**What you will do**
Select the lines below containing the word "high".
## BEGIN
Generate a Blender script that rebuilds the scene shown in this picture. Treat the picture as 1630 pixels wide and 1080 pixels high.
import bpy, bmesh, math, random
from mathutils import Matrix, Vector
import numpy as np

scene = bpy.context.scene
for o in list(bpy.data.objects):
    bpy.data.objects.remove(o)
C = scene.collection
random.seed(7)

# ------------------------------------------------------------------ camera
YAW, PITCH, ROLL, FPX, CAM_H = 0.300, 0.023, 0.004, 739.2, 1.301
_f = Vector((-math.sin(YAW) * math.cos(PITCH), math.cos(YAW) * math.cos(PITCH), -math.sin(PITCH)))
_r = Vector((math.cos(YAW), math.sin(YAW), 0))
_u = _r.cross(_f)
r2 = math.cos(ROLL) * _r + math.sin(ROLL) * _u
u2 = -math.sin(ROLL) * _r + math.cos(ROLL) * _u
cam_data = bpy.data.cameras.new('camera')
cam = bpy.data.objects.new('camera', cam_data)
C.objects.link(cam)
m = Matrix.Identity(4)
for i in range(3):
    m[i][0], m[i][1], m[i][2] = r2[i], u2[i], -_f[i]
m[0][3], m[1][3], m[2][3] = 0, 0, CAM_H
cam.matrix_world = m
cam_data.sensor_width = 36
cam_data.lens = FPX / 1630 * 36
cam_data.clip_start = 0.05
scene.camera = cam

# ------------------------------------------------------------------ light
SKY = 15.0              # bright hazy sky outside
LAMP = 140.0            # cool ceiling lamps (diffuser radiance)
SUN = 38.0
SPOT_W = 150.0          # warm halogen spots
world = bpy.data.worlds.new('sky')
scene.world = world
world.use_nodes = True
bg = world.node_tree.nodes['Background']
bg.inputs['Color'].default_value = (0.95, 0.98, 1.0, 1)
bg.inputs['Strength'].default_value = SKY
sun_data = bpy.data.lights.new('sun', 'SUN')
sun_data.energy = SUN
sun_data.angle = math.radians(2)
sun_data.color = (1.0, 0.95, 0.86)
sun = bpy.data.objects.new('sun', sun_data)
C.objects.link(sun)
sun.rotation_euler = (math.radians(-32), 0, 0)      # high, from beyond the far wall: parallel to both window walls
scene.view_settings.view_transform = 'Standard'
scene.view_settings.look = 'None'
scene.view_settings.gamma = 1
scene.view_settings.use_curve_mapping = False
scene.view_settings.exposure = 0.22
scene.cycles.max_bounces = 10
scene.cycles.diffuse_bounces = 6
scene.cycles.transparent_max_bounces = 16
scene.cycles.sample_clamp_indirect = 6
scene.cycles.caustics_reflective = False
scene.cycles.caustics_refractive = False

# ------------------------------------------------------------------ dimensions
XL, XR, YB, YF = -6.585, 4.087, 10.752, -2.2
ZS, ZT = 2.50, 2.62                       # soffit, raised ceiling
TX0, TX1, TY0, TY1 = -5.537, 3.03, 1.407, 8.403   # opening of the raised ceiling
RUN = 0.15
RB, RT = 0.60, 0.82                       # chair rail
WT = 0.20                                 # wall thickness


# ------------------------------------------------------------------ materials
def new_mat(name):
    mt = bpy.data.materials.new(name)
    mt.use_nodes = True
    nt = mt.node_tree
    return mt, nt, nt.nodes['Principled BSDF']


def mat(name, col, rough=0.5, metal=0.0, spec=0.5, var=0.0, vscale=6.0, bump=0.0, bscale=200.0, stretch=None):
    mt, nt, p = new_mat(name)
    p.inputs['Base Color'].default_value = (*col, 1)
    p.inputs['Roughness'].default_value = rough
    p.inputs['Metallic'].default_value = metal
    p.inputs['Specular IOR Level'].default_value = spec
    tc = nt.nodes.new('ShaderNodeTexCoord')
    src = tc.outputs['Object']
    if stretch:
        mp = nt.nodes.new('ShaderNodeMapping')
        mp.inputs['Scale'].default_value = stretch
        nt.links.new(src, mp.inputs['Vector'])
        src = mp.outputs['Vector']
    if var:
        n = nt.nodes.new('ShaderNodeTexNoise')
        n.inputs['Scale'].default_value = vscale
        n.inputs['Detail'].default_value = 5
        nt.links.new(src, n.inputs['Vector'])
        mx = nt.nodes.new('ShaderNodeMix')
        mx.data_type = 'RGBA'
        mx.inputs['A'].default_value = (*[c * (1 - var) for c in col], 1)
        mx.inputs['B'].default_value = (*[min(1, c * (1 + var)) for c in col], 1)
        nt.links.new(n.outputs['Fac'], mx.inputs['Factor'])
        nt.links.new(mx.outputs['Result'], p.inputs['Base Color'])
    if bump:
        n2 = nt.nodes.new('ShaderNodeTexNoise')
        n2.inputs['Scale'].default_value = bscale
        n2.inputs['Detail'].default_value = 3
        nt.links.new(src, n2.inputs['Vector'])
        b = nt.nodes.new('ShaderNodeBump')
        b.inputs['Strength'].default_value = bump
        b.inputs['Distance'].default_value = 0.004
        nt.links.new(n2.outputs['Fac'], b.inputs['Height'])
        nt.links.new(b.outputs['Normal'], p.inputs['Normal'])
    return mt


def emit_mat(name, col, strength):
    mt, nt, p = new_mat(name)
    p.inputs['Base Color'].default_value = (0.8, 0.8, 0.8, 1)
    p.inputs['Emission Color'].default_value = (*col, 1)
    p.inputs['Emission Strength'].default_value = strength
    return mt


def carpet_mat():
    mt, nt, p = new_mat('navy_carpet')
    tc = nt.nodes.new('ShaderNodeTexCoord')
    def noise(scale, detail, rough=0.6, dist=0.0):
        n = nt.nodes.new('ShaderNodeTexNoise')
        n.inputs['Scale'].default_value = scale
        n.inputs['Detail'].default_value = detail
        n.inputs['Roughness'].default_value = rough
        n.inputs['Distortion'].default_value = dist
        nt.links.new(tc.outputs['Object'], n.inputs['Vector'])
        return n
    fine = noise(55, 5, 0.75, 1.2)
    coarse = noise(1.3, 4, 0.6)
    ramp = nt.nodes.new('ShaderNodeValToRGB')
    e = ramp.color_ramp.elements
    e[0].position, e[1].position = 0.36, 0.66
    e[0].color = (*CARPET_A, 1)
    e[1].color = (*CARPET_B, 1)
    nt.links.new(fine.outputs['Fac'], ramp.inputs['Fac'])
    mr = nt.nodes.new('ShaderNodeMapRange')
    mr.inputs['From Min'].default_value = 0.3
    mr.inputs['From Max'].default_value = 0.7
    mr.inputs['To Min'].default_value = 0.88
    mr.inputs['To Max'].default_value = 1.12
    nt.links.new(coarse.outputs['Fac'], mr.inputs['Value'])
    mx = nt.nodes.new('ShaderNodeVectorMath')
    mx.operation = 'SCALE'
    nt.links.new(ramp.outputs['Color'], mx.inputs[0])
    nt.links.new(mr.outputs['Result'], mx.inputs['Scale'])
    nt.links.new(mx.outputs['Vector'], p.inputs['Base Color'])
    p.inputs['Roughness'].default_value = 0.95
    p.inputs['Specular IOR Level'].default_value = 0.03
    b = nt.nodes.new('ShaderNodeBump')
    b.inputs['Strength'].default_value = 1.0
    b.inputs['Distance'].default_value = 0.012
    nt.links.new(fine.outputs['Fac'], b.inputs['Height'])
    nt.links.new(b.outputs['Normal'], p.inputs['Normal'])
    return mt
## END
**In response**
Generate a Blender script that rebuilds the scene shown in this picture. Treat the picture as 1630 pixels wide and 1080 pixels high.
sun.rotation_euler = (math.radians(-32), 0, 0)      # high, from beyond the far wall: parallel to both window walls